Question 8: An AiTM detection fires. The enrichment playbook confirms: MFA claim in token, IP from Amsterdam (user is based in London), python-requests user agent, user risk High. The detection confidence over 30 days is 97%. What is the appropriate automated response?
Enrich and notify only — 97% is below 100%. Waiting for 100% confidence means waiting forever. At 97%, 1 in 33 fires is a false positive. The rollback playbook restores access in 5 minutes. The cost of the rare false positive is far lower than the cost of 45-minute manual containment for a confirmed AiTM.
Auto-contain: revoke sessions + reset MFA. 97% confidence is in the 95%+ band — auto-contain without approval gate. The VIP watchlist check still runs (if the user is a VIP, route to approval instead). The rollback playbook is ready for the 3% false positive rate. Post-containment verification confirms the sessions are actually revoked.

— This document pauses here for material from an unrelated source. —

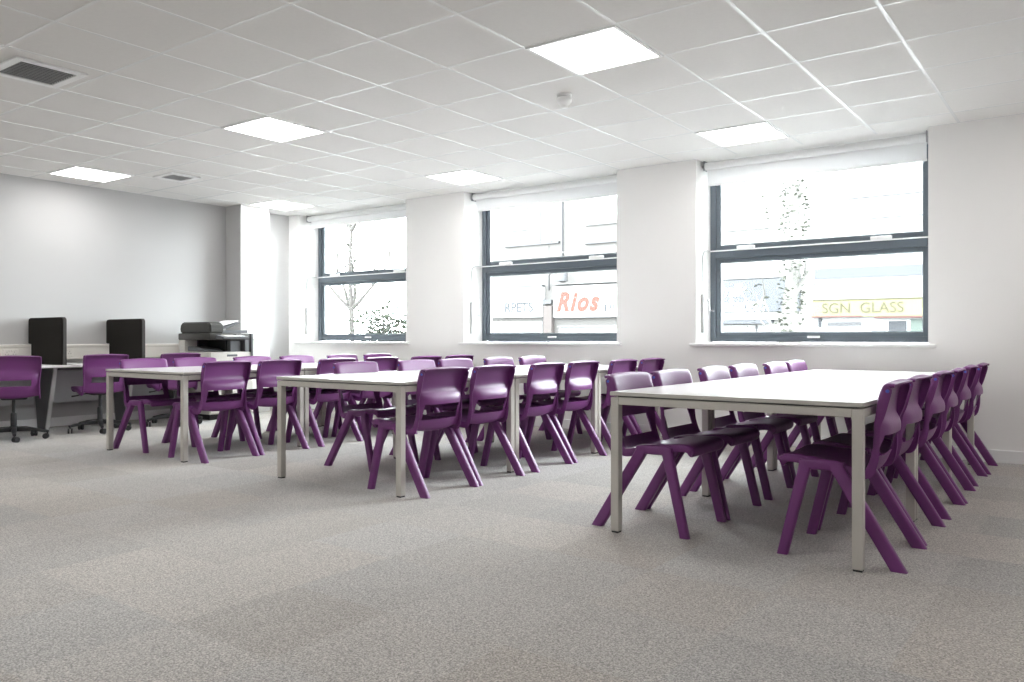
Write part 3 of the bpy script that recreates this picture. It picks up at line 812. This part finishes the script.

Auto-contain with approval gate — 97% is high but not certain. The 80-95% band uses approval gates. 97% is in the 95%+ band, which auto-contains. Adding an approval gate at 97% adds 1-2 minutes of delay for the analyst to approve — during which the attacker is adding MFA persistence, creating inbox rules, and accessing data. At 97%, the delay is not justified.
Auto-contain and auto-disable the account. Session revocation + MFA reset is sufficient containment for AiTM. Account disable is a higher-blast-radius action that prevents the legitimate user from signing in entirely. Auto-disable should be reserved for scenarios where session revocation alone is insufficient (e.g., the attacker has password access, not just token access).